Liability of shareholders for tax debts of the Company

Liability of shareholders for tax debts of the Company

Written by

Tal Schiller
November 6, 2017

A client of our firm, a German businessman, invested a large sum of money to purchase 40% of the shares of an Israeli company, but the investment was unsuccessful and the company closed down. A few years later, the businessman was surprised to receive a demand to pay the company's city tax, even though the company was a limited liability company, and that businessman was not involved in its management. Can the authorities require an investor to pay debts of the company?
In corporate law there is a rule whereby under the limited liability of a company, the liability that can be imposed on the shareholders is limited by the amount they undertook to invest in exchange for their shares. However, when it comes to debt collection by the authorities, there are cases in which the tax authority or the local authority is entitled to demand payment of company debts from shareholders. Thus, for example, Israeli law enables in some cases the collection of a final municipal city tax of a private company from a controlling shareholder in respect of an asset that is not used for residential purposes.
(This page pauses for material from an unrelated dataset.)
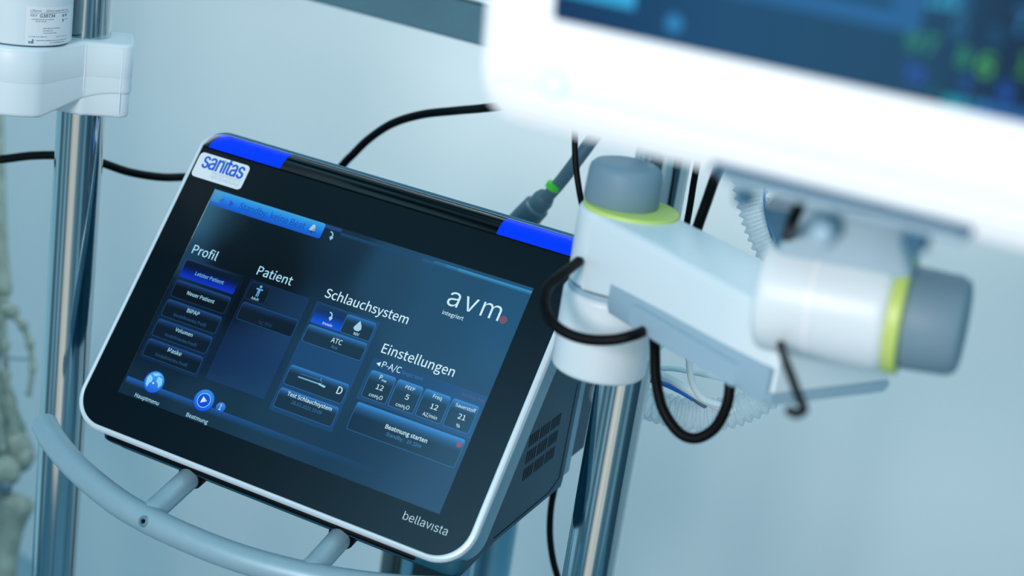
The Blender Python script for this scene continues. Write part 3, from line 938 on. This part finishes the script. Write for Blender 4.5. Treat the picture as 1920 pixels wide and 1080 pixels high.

The authority's right is formulated only when the following alternatives exist: The company was liquidated or ceased operations without paying city tax (as distinguished from an active company with the means to pay the debt); The Company transferred its assets for no consideration or for a partial consideration and without any means remaining in Israel to settle the debt; or the company is liable for a final tax debt and transferred its operations to a group of persons who are is controlled by the same shareholders or their relatives.
While some are aware of the possibility for municipalities to collecting debts from controlling shareholders, not many are aware that the Israeli Tax Authority may similarly collect debts when a company is liquidated without paying its final tax debt to the Tax Authority. When a company transfers its assets for no consideration or in partial consideration, the Tax Authority is entitled to collect the tax debts of the company from the recipient of its assets. When a company is liquidated, the Tax Authority is entitled, in certain cases, to deem the assets that the company had as if such have been transferred to its controlling shareholders without consideration, and the company's tax debt may be collected from them.
Regarding the obligations of controlling shareholders to the tax authority or the municipality, the term "controlling shareholder" is defined in the Income Tax Ordinance in a very broad manner, including the holding of 25% of the means of control in the company, alone or together with relatives (a broad definition that also includes second-degree family members or a company in which family members hold 25% of the means of control therein), and the term "means of control" are also broadly defined as including not only voting power but also the right to acquire shares, the right to receive profits or the right to appoint a manager.
In view of the above, one should ensure that in investing in a company one does not cross the threshold of 25% of the means of control, unless one has the ability to ensure that the company pays its taxes to the tax authority or the municipality, and it is certainly important to consult professionals with knowledge in the field in order to reduce risk and exposure.